While technological solutions for reducing energy consumption and associated emissions abound, LED technology – promoted by utilities for the past decade – has contributed enormously to energy efficiency savings. Going forward, a largely overlooked but potentially hugely impactful way to augment those savings is through expanded use of connected LED lighting with controls.

A study by the DLC and Northwest Energy Efficiency Alliance (NEEA), for example, has also shown that adding networked lighting controls (NLC) to commercial lighting projects raises the efficiency of those projects by an average of 47 percent over what can be accomplished with LEDs alone. For some building types, increased efficiency approaches 70 percent. In addition, research by the DLC and the Alliance to Save Energy found that EE programs that capitalize on system-level lighting efficiency measures – combining lighting technology upgrades with NLCs – could see an additional 22 percent lifetime energy savings on average. Additionally, looking at possible peak demand impacts through such a systems approach, the report noted that peak savings available from commercial and industrial lighting technologies by 2035 could be over 37,000 megawatts.

With national energy policy moving toward decarbonization, electrification, and grid flexibility, lighting controls are poised to play a critical role in managing commercial energy loads. Electrification increases load on the grid and measures will be needed to manage it effectively. LED lighting can provide an easily controlled load, with sensors providing granular occupancy data to help manage other building loads, as well.

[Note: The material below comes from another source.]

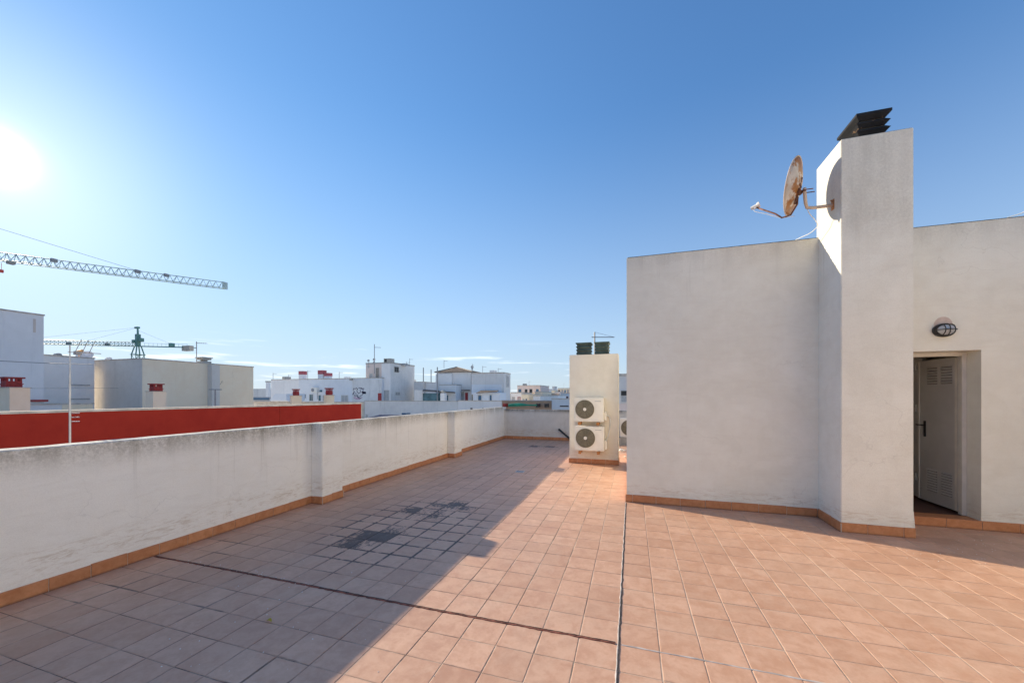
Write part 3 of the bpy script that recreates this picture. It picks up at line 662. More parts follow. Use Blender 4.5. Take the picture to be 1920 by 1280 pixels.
def ac(x0, x1, yf, yb, z0, z1, label, fan=True, group='outdoor air conditioner units on the terrace', brackets=True, r=None):
    t = thing('air_conditioner', ((x0 + x1) / 2, yb, z0), label, 'air conditioner', group)
    W = x1 - x0; H = z1 - z0
    MB().box(x0, x1, yf, yb, z0, z1).build('casing', M_ACW, t, bevel=0.012)
    r = r or H * 0.37; cx = x0 + r + 0.06 * W; cz = z0 + H * 0.52
    MB().ringY(cx, cz, yf - 0.012, r * 1.0, r * 1.06, 0.0115, 40).build('fan_ring', M_ACG, t)
    MB().cyl((cx, yf - 0.0032, cz), (cx, yf - 0.0005, cz), r * 1.0, n=40).build('fan_opening', M_ACD, t)
    g = MB()
    for k in range(1, 9):
        rr = r * (0.22 + 0.78 * k / 9); g.ringY(cx, cz, yf - 0.016, rr - 0.0042, rr + 0.0042, 0.006, 36)
    for k in range(12):
        a = 2 * math.pi * k / 12; c, s = math.cos(a), math.sin(a)
        g.cyl((cx + r*0.2*c, yf - 0.010, cz + r*0.2*s), (cx + r*c, yf - 0.010, cz + r*s), 0.0028, n=4)
    g.build('fan_grille', M_ACG, t)
    MB().cyl((cx, yf - 0.022, cz), (cx, yf - 0.006, cz), r * 0.19, n=20).build('fan_hub', M_ACW, t)
    bl = MB()
    for k in range(3):
        a0 = 2 * math.pi * k / 3 + 0.4
        P4 = [(r*0.15, a0), (r*0.92, a0 - 0.35), (r*0.92, a0 + 0.35), (r*0.15, a0 + 0.5)]
        bl.add([(cx + q*math.cos(a), yf - 0.0045 - 0.002 * (i % 2), cz + q*math.sin(a)) for i, (q, a) in enumerate(P4)], [(0, 1, 2, 3)])
    bl.build('fan_blade', simple('ac_fan_blade', (0.17, 0.155, 0.12), 0.6), t)
    box('front_panel', M_ACW, t, x0 + 2.22 * r + 0.06 * W, x1 - 0.02, yf - 0.0045, yf - 0.0005, z0 + 0.03, z1 - 0.03, bevel=0.0015)
    box('maker_plate', M_SHUT, t, x1 - 0.20, x1 - 0.06, yf - 0.007, yf - 0.005, z1 - 0.085, z1 - 0.072)
    MB().box(x1 + 0.0005, x1 + 0.055, yb - 0.22, yb - 0.02, z0 + 0.03, z0 + H * 0.42).build('valve_cover', M_ACW, t, bevel=0.012)
    if brackets:
        for bx in (x0 + 0.12, x1 - 0.13):
            MB().box(bx - 0.02, bx + 0.02, yf - 0.03, yb + 0.0, z0 - 0.045, z0 - 0.008).box(bx - 0.03, bx + 0.03, yf - 0.02, yf + 0.03, z0 - 0.075, z0 - 0.012).box(bx - 0.018, bx + 0.018, yb - 0.012, yb + 0.0, z0 - 0.085, z0 - 0.046).build('bracket', M_RUST, t)
    return t
ax0, ax1 = onY(1076.5, 8.78), onY(1132, 8.78)
zt = lambda v: zz(v, -0.9, 8.78)
ac(ax0, ax1, 8.78, 9.092, zt(790.5), zt(745.5), 'upper white air conditioner on rusty brackets, fixed to the cream column')
ac(ax0 + 0.01, ax1 + 0.01, 8.78, 9.092, zt(845), zt(799), 'lower white air conditioner on rusty brackets, just above the column skirting')
MB().tube(smooth_pts([Vector((ax1 + 0.03, 9.05, 1.15)), Vector((ax1 + 0.12, 9.07, 1.10)), Vector((ax1 + 0.11, 9.075, 0.8)), Vector((ax1 + 0.04, 9.06, 0.55))]), 0.014, 7).build('pipe', M_CABLE, sft)
ac(-0.36, 0.42, 12.9, 13.2, 0.25, 0.86, 'white air conditioner on the floor by the far parapet, half hidden behind the stairhouse corner', brackets=False, r=0.24)
box('plinth', M_CONC, bpar, -0.40, 0.46, 12.85, 13.25, 0.0005, 0.24)
# black pipe leaning at the back
p0 = at(1047.5, 804, 13.6); p1 = at(1072, 820, 13.9); p1.z = max(p1.z, 0.05)
tag(MB().tube([(p0.x, BY - 0.05, p0.z), (p1.x + 0.1, BY - 0.12, p1.z - 0.05)], 0.035, 8).build('drain_pipe', M_BLACK, origin=(p1.x, BY - 0.1, 0)), 'short black pipe leaning on the far parapet left of the column', 'pipe')
# little things on the floor
gx, gy = G(975, 884)
dr = thing('floor_drain', (gx, gy, 0), 'small grey metal floor drain in the shaded tiles', 'drain')
MB().box(gx - 0.09, gx + 0.09, gy - 0.075, gy + 0.075, 0.0012, 0.006).build('drain_plate', M_GALV, dr)
for i in range(6): box('drain_bar', M_BLACK, dr, gx - 0.07 + i*0.025, gx - 0.06 + i*0.025, gy - 0.05, gy + 0.05, 0.0063, 0.0085)
gx, gy = G(504, 1165)
lf = MB(); n = 9; top = []
for i in range(n):
    t = i / (n - 1); top += [(gx - 0.025 + 0.05 * t, gy + s * 0.013 * math.sin(math.pi * t) + 0.002, 0.003 + 0.012 * math.sin(math.pi * t) * (0.4 + abs(s))) for s in (-1, 0, 1)]
lf.add(top, [(i*3 + k, i*3 + k + 1, i*3 + k + 4, i*3 + k + 3) for i in range(n - 1) for k in range(2)])
tag(lf.build('dry_leaf', M_LEAF, origin=(gx, gy, 0)), 'small yellow dry leaf lying on a dark tile joint at lower left', 'leaf')
def pebble(x, y, r, mat, name, z=0.001):
    mb = MB(); n = 7; vs = []
    for j, (zf, rf) in enumerate(((0.0, 0.8), (0.35, 1.0), (0.75, 0.65))):
        for k in range(n):
            a = 2*math.pi*k/n + j; q = r * rf * random.uniform(0.75, 1.15); vs.append((x + q*math.cos(a), y + q*math.sin(a)*0.8, z + r*zf))
    fs = [(j*n + k, j*n + (k+1) % n, (j+1)*n + (k+1) % n, (j+1)*n + k) for j in range(2) for k in range(n)] + [tuple(range(2*n, 3*n)), tuple(reversed(range(n)))]
    return mb.add(vs, fs).build(name, mat, origin=(x, y, 0))
deb = [(1163.5, 846, 0.10, 'largest white rubble lump on the tiles right of the column'), (1171, 845, 0.05, 'small rubble lump beside the largest one, at the stairhouse corner'), (1172, 857, 0.045, 'rubble lump nearest to the camera beside the stairhouse corner')]
for u, v, r, l in deb:
    x, y = G(u, v); tag(pebble(x, y, r, M_DEBRIS, 'rubble_lump'), l, 'rubble', 'rubble lumps right of the column')
sm = MB()
rr = random.Random(3)
for i in range(150):
    if i < 60: u, v = rr.uniform(300, 900), rr.uniform(900, 1270)
    elif i < 105: u, v = rr.uniform(430, 640), 0; x = rr.uniform(-4.3, -2.6); y = GY0 + rr.gauss(0.02, 0.02)
    else: u, v = rr.uniform(1700, 1900), rr.uniform(1010, 1060)
    if v: x, y = G(u, v)
    if x < PX + 0.05 or (x > 3.9 and y > 5.9): continue
    r = rr.uniform(0.002, 0.006)
    vs = [(x + r*math.cos(2*math.pi*k/5)*rr.uniform(.6, 1.2), y + r*math.sin(2*math.pi*k/5)*rr.uniform(.6, 1.2), 0.001) for k in range(5)] + [(x, y, 0.001 + r * 0.8)]
    sm.add(vs, [(k, (k+1) % 5, 5) for k in range(5)])
tag(sm.build('grit', M_DEBRIS), 'scattered pale grit and crumbs lying on the tiled floor', 'grit', kind='stuff')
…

The DLC’s latest Solid State Lighting (SSL) Technical Requirements (V5.1) require that all products on the SSL Qualified Products List (QPL) have dimming capability – a basic control strategy that enables a nearly 50 percent increase in energy savings over what is achievable with LEDs alone. Almost all products (99.4%) on the SSL QPL are now dimmable, enabling additional strategies to save energy and emissions. V5.1 also requires manufacturers to report on integrated controls sensors and capability, as well as available wired and/or wireless control communication protocols so that users can more easily identify products with these features and capture additional energy and emissions savings.

Meanwhile, the DLC’s latest NLC Technical Requirements (NLC5) also aim to encourage wider market adoption of connected lighting by focusing on issues that are key to increasing customer confidence. NLC5 strengthens requirements for listing systems on the NLC QPL as part of a multi-year plan for continually advancing requirements related to the cybersecurity, interoperability, and energy monitoring.

The official Energy Efficiency Day website points to EE as “the cheapest, quickest way to meet our energy needs, cut consumer bills, and reduce pollution.” We know it’s also an economical, smart pathway toward a goal we must expeditiously achieve – a decarbonized world. In the weeks, months, and year between now and the next EE Day, the DLC will continue to illuminate the practical ways connected, controllable LED lighting can contribute.